Bourriaud es demasiado positivo al comprender la estética relacional dentro de un miasma donde las identidades están desde el principio disueltas apelando poco más tarde a la labor interrelacional del espectador para generar una construcción subjetiva e intersubjetiva sin ninguna norma preconcebida. Así, si el arte relacional, en el pensar de Bourriaud, se basa en que las subjetividades son constructos sociales reconfigurado en todo momento, hasta ahí no tenemos nada que objetar. Pero es quizá a la hora de valorar la tecnificación de los mundos de vida donde sus tesis se caen casi por su mismo peso.
No vale, en definitiva, decir que el yo es un constructo, una tecnología, para inmediatamente después dejar a un lado las formas actuales de darse lo común. Así, no tener en cuenta, como dice Brea, “que el capitalismo decide la forma de darse la técnica” es seguirle el rollo a formas desconectadas e insustanciales –apolíticas- de darse lo común.
La dificultad entonces de manifestaciones como las del 15M es que para escapar a la lógica del consenso ha de articular no solo un espacio común donde vengan a sumarse los sujetos –no hay nada más perverso y tan querido a la lógica del sistema que esa masificación numérica y digital de los individuos-, sino una articulación de las subjetividades políticas, de los actores implicados, disensuales o insumisas con los régimen hipertecnológicos de capital.

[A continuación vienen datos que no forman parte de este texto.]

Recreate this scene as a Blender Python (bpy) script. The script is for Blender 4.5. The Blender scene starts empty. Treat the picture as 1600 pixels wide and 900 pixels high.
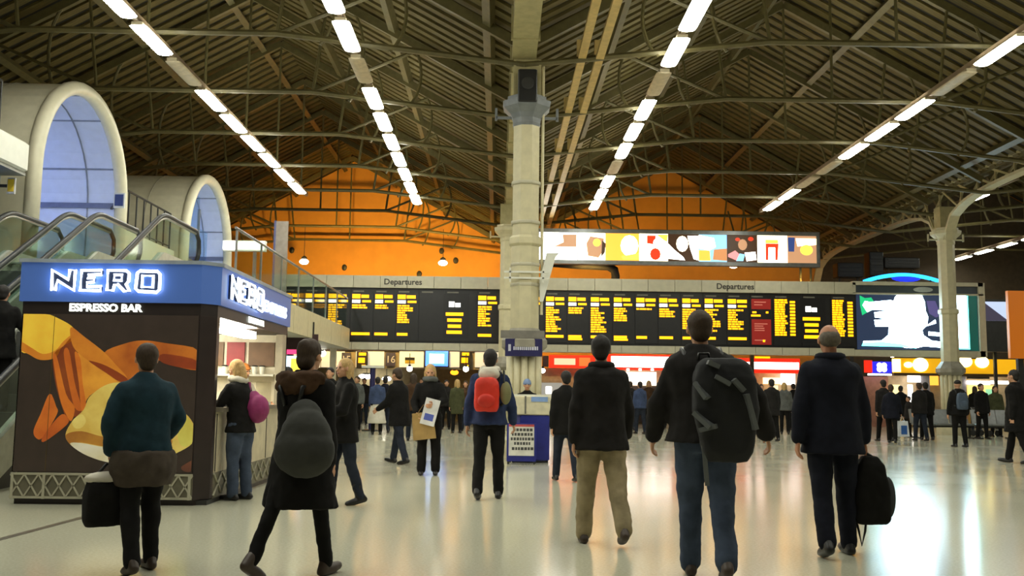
import bpy, math, random
from mathutils import Vector, Matrix, noise
R = math.radians
random.seed(7)
scene = bpy.context.scene
COL = scene.collection

# ------------------------------------------------------------------ camera
FPX = 1500.0
CAM = Vector((0, 0, 1.25))
YAW, PITCH, ROLL = 0.01391, 0.10908, R(0.7)
fw = Vector((math.sin(YAW)*math.cos(PITCH), math.cos(YAW)*math.cos(PITCH), math.sin(PITCH)))
rt0 = Vector((math.cos(YAW), -math.sin(YAW), 0)); up0 = rt0.cross(fw)
rt = rt0*math.cos(ROLL) + up0*math.sin(ROLL)
up = up0*math.cos(ROLL) - rt0*math.sin(ROLL)
cd = bpy.data.cameras.new('camera'); cam = bpy.data.objects.new('camera', cd); COL.objects.link(cam)
cd.sensor_width = 36.0; cd.lens = FPX/1600*36.0; cd.clip_end = 300
cam.matrix_world = Matrix(((rt.x, up.x, -fw.x, CAM.x), (rt.y, up.y, -fw.y, CAM.y), (rt.z, up.z, -fw.z, CAM.z), (0, 0, 0, 1)))
scene.camera = cam

# ------------------------------------------------------------------ world: a night outside, only a faint glow reaches the hall
w = bpy.data.worlds.new('world'); scene.world = w; w.use_nodes = True
w.node_tree.nodes['Background'].inputs[0].default_value = (1.0, 0.94, 0.72, 1)
w.node_tree.nodes['Background'].inputs[1].default_value = 0.10
vs = scene.view_settings
scene.display_settings.display_device = 'sRGB'
vs.view_transform = 'Standard'; vs.look = 'None'; vs.gamma = 1.0; vs.use_curve_mapping = False
vs.exposure = 0.0
TUBE = 36.0            # radiance of the fluorescent strips

# ------------------------------------------------------------------ helpers
def ray(px, py):
    return fw + rt*((px-800)/FPX) - up*((py-450)/FPX)
def at(px, py, Y):
    d = ray(px, py); return CAM + d*(Y/d.y)
def atz(px, py, Z=0.0):
    d = ray(px, py); return CAM + d*((Z-CAM.z)/d.z)
def lin(c):
    return tuple((v/255/12.92 if v/255 <= 0.04045 else ((v/255+0.055)/1.055)**2.4) for v in c)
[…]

Pero obviamente, el efecto maligno de las sociedades postmodernas es innegociable: si para que cualquier acontecimiento devenga “real” y con capacidad de atesorar en torno a sí una cantidad determinada de poder disensual ha de dejar de lado los regímenes de exhibición y de producción propios de los mass-media, esto parece casi rayando en lo imposible habida cuenta que son ellos los encargados de elevar a rango ontológico el devenir-virtual de una realidad que hoy en día solo cabe quedar comprendida como implosión mediática de la imagen.
Pero eso, ya hemos dicho, son problemas que afectan a los movimientos políticos y que ya sabrán ellos, si saben, dar solución. Desde la Estética, desde el mundo el arte, para lo que estamos aquí es para proponer efectos de ficción que tensen la cuerda un poquito más, poner el dedo en las inconsistencias de articular la esfera pública de determinadas formas y maneras –recordemos que a tal misión están llamados tanto la política como el arte-, pero no, en ningún caso, para valernos de las realidades sociales y barrer nuestro propio patio.